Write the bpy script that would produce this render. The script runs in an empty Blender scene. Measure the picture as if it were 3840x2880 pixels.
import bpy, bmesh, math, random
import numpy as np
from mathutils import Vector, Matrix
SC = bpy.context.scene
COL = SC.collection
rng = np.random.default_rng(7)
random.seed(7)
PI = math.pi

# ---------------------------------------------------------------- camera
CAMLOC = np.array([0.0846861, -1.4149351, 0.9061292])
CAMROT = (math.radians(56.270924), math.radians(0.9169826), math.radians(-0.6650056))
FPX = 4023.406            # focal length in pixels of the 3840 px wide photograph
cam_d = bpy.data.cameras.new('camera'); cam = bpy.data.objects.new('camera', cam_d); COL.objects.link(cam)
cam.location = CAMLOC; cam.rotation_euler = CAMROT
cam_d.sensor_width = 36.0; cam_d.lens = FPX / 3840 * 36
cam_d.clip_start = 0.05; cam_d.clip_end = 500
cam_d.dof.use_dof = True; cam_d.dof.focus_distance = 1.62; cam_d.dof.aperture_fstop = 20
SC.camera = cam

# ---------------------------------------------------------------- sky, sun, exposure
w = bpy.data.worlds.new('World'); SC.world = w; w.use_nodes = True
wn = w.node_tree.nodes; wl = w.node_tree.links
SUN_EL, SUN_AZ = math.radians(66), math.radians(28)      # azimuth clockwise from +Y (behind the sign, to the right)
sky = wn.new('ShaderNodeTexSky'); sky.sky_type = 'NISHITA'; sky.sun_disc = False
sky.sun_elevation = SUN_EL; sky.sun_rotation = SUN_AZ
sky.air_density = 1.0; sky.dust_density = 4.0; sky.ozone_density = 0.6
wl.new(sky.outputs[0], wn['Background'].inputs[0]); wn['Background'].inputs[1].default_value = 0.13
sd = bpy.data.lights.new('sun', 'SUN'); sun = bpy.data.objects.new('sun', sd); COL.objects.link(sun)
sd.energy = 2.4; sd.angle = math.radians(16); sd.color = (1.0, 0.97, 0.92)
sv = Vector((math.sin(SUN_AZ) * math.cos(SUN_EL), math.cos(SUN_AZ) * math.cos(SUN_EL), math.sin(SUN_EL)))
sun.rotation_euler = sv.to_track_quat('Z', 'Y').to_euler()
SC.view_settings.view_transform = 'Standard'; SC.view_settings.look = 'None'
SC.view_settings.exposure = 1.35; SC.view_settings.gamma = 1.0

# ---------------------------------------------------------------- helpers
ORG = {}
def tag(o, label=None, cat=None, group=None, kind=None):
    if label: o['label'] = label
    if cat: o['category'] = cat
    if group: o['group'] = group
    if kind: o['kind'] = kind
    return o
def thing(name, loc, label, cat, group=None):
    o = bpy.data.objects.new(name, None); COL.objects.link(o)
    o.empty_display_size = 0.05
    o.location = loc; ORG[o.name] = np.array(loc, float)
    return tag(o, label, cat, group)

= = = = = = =

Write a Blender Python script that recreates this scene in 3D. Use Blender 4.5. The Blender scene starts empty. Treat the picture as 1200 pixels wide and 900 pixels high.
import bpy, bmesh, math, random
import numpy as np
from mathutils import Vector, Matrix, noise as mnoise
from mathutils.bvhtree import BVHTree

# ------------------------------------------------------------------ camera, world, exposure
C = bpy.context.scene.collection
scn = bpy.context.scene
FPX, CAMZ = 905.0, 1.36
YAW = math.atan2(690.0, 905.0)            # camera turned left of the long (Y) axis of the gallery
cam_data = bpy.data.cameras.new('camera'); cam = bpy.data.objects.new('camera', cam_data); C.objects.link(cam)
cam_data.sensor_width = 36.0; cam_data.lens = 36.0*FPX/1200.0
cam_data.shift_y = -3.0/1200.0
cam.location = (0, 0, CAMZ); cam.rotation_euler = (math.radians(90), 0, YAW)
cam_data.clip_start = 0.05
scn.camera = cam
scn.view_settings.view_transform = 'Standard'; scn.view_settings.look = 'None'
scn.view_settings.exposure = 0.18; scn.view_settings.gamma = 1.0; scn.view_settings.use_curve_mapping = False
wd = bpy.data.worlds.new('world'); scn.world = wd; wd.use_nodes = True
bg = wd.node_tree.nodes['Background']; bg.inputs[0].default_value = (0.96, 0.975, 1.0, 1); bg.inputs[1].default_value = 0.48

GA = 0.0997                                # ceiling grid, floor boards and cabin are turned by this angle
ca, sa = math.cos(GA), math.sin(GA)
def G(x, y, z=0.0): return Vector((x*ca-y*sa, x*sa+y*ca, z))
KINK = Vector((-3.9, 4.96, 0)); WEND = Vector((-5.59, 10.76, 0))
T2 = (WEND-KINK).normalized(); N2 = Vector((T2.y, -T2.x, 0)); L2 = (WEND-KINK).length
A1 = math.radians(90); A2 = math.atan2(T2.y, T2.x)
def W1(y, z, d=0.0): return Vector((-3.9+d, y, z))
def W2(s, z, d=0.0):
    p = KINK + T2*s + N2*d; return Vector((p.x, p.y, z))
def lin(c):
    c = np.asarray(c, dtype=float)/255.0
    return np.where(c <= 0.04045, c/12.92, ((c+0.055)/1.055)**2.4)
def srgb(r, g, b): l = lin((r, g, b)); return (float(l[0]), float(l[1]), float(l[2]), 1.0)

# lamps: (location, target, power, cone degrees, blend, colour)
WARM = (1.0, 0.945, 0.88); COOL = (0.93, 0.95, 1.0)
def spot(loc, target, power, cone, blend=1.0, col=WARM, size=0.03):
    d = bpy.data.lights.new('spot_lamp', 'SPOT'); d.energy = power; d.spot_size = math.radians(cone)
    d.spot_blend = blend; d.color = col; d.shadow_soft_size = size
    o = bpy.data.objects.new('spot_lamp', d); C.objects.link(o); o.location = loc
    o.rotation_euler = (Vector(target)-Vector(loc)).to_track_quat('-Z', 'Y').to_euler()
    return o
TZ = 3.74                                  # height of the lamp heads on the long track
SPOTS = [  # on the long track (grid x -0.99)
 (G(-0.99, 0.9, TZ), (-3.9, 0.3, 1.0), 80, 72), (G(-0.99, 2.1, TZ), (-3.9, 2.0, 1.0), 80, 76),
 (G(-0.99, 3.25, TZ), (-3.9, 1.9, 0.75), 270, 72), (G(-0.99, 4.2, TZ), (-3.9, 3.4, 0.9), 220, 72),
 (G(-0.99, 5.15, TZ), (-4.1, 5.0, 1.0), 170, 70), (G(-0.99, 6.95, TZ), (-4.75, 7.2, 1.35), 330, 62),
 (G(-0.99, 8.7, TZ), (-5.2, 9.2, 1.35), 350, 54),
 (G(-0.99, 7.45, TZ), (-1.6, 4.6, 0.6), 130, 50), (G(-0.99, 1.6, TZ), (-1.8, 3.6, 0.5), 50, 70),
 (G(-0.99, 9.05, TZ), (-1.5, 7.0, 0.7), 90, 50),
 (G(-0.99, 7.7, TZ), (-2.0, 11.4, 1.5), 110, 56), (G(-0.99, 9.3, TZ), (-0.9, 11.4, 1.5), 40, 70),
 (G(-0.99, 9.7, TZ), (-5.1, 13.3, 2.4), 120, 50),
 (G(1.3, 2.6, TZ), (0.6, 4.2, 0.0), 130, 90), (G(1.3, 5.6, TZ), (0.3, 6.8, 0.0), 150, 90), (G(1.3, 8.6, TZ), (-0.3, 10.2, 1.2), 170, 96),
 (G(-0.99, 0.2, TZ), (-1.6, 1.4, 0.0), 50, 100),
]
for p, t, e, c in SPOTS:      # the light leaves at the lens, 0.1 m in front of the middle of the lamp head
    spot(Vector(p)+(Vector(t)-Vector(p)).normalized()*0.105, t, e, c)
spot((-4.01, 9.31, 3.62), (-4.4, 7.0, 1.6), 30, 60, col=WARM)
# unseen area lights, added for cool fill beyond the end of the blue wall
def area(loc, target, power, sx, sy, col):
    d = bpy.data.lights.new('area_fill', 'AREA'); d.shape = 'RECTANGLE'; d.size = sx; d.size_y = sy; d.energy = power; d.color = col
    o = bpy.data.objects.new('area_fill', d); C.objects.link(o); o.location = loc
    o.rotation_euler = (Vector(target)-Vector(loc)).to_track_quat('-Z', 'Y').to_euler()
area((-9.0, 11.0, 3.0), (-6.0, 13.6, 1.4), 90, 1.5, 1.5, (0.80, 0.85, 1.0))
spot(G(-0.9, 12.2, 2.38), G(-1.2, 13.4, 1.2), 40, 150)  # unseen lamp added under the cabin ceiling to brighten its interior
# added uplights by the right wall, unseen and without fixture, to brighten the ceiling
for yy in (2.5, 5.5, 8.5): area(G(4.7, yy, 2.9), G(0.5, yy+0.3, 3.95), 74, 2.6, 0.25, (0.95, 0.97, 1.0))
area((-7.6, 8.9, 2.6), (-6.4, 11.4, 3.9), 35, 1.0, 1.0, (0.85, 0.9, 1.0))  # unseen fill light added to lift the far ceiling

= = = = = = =

YOUR OBJECTIVE
Can you repeat, word for word, every line above from the one containing "Write a Blender" down to the one containing "from mathutils.bvhtree import BVHTree", including both?

REPLY TO THE EXERCISE
Write a Blender Python script that recreates this scene in 3D. Use Blender 4.5. The Blender scene starts empty. Treat the picture as 1200 pixels wide and 900 pixels high.
import bpy, bmesh, math, random
import numpy as np
from mathutils import Vector, Matrix, noise as mnoise
from mathutils.bvhtree import BVHTree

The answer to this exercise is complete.